転職先に企業型DCがある場合、転職先の企業で必然的に手続きが行われるため、手続きが忘れられることはほとんどないと考えられる。これに対して、企業型DCがない企業へ転職した場合、手続きを放置してしまうとどうなるのだろうか。
企業型DCのある企業を退職して企業型DCの加入資格を失った場合、手続きとしては、資格喪失日の翌月から6ヵ月以内に他の企業型DCに加入するか、個人型確定拠出年金(iDeCo・イデコ)に移換するか、(条件を満たせば)脱退一時金を請求するかのいずれかを選択する必要がある。
上記の手続きを忘れてしまうと、「自動移換」が行われる。自動移換とは、所有していた企業型DCの資産が現金化され、国民年金基金連合会に自動的に移換されることを言う。
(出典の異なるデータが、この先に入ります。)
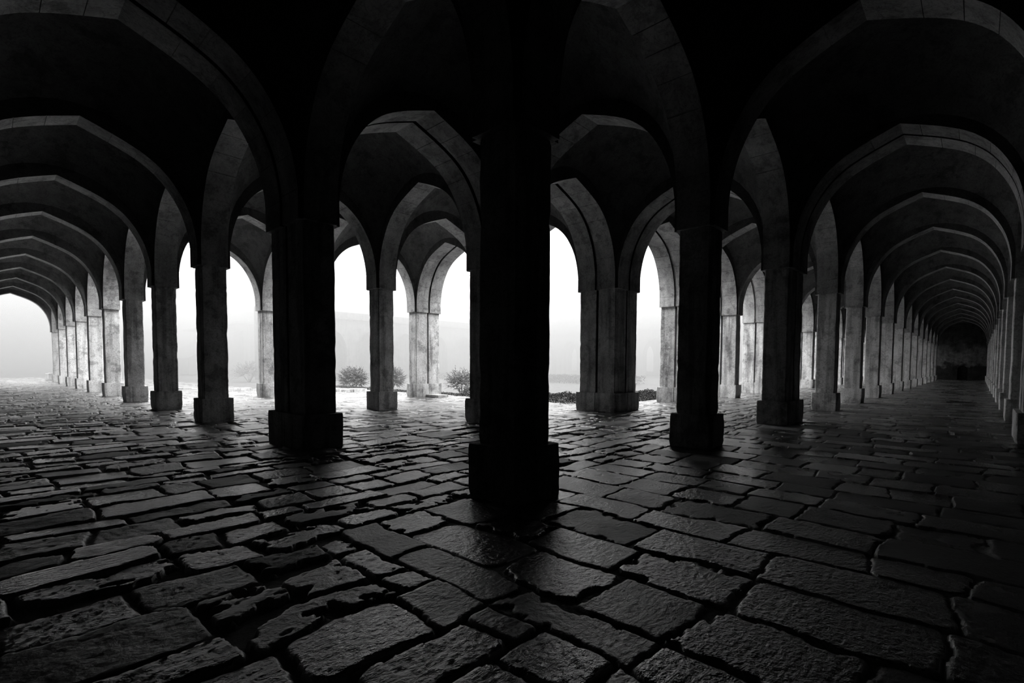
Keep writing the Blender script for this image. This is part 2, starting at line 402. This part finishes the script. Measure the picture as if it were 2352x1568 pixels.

DC資産が自動移換されてしまうと、次のようなデメリットがある。もともとDCは、運用収益が非課税になることがメリットだ。しかし、自動移換とともに現金化されてしまうと、現金のまま放置されてしまい、運用されることはない。本来、このDC資産をiDeCoに移換するなりすれば、さまざまな運用商品で有効に運用することが可能なことを考えると、非常にもったいない状態となる。
また、DCでは60歳に達すると給付を受けることができるが、自動移換されたままでは、給付を受けることができない。この場合、iDeCoに資産移換の手続きをしてから給付手続きをすることになるため、手続きを忘れると給付までに時間がかかってしまうことになる。
そして、最も問題なのが、自動移換されている期間は、「通算加入者等期間」に算入されないことである。DCでは、通算加入者等期間が10年以上でないと、60歳から給付を受けることができない。通算加入者等期間が10年に満たない場合は、受給開始年齢がそのぶん遅くなってしまう。例えば、8年以上ならば61歳、6年以上8年未満の場合は62歳となる。自動移換の期間が長ければ長いほど、そのぶん受給開始が遅くなる可能性がある。
また、自動移換される際の手数料として4,269円かかる。さらに、自動移換された資産からは、管理手数料が毎月51円自動的に引き落とされる。資産運用をしていれば、多少の管理手数料が引かれたとしても運用益でカバーすることも可能だが、自動移換されたままでは運用することができないため、資産は単純に目減りしていくことになる。
自動移換はデメリットが大きい
以上、手続きを忘れて自動移換されてしまうと、大きなデメリットが生じることがお分かりいただけただろうか。企業型DCもiDeCoも、掛金を積み立てながら資産運用することによって、さまざまな税制メリットを享受することができる。転職時は何かと慌ただしいが、資格喪失日の翌月から6ヵ月の期間があるため、落ち着いたらきちんと手続きをしておきたいところだ。